John Garrison waxes poetic as Grinnell Lecture honored speaker


Contributed by John Garrison

Professor John Garrison is the first professor in the English department to be the Grinnell Lecture honored speaker.

Taylor Nunley, Staff Writer

John Garrison, professor of English, delivered the 9th annual Grinnell Lecture, titled “It Takes a Long Time to Sound Like Yourself: Contemporary Writing in the Shadow of Shakespeare,” on Thursday, Feb. 23. His talk discussed ideas of contributing to conversations, scholarly or not, when faced with established figures like Shakespeare.

Every year, a faculty member, picked by the dean of the College and three divisional chairs, delivers the Grinnell Lecture. Determined by a faculty member’s outstanding contributions to their field and teaching ability, Garrison is the first English professor to have this such honor. He said due to the nature of his field, this year’s lecture will diverge from previous ones. Rather than only summarizing or presenting research, Garrison explored a poem: Rita Dove’s “Shakespeare Say.”

“The talk itself … is more of a communal experience of sitting with and immersing ourselves in the poem,” Garrison said. “It’s meditation on method, and it’s a guided demonstration of how I think we might read more deeply and write more profoundly.”

Shakespeare, an imposing monolith for some, dominates the world of literature; Garrison emphasized the importance of utilizing Shakespeare as a stepping stone to finding a voice rather than as an unobtainable mark of perfection. “I think if we were able to ask Shakespeare today how he feels about that [dominance], he would say he offers up his writing as a sort of plaything … Shakespeare is an example of writing that’s held up very highly, but his writing is just there to inspire us to do our creating,” Garrison said.

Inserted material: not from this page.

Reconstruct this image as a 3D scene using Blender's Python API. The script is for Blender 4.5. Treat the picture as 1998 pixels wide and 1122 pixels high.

Shakespeare is an example of writing that’s held up very highly, but his writing is just there to inspire us to do our creating.

— John Garrison

Garrison, who has been on sabbatical leave for the current academic year, has recently finished a book called “The Pleasures of Memory in Shakespeare’s Sonnets.” This work is related to his topic for the Grinnell Lecture, as it explores the idea of shared concepts between Shakespeare and contemporary authors and Garrison’s own feelings towards the works. He also began a new book discussing “Red Hot + Blue,” a 1990 music album’s response to the AIDS epidemic.

During this time, Garrison visited Portugal, a country he previously traveled to in the spring of 2022 through course-embedded travel for his peace and conflict studies class, PCS 230: Conflict Analysis.

Garrison discussed how being in an unfamiliar environment called his own identity into question and thus inspired his exploration with Shakespeare.

“Putting myself in a truly foreign environment, where it’s a different culture, different language, a whole set of different norms … has really thrown into relief for me, ‘Who am I? Who am I when I’m not deeply in relation to people who speak the same language, have the same thoughts, and ideas and politics as I did?’” he said.

“In both these books,” he continued, “I’m using Shakespeare’s poems or I’m using this tribute album to think deeply about myself, and then think about what in my experience I could describe to others that might help them think about themselves in a new way.”

Garrison ended his talk on Thursday discussing the Miles Davis quote, “It takes a long time to sound like yourself,” and how it has influenced his belief on always attempting to create.

“It seemed to me to give us permission to be human and to underscore for us that to be human demands, forgives, allows and bequeaths to us the propensity to make mistakes … of finding our voices by finding ourselves both within ourselves and within the world,” he said.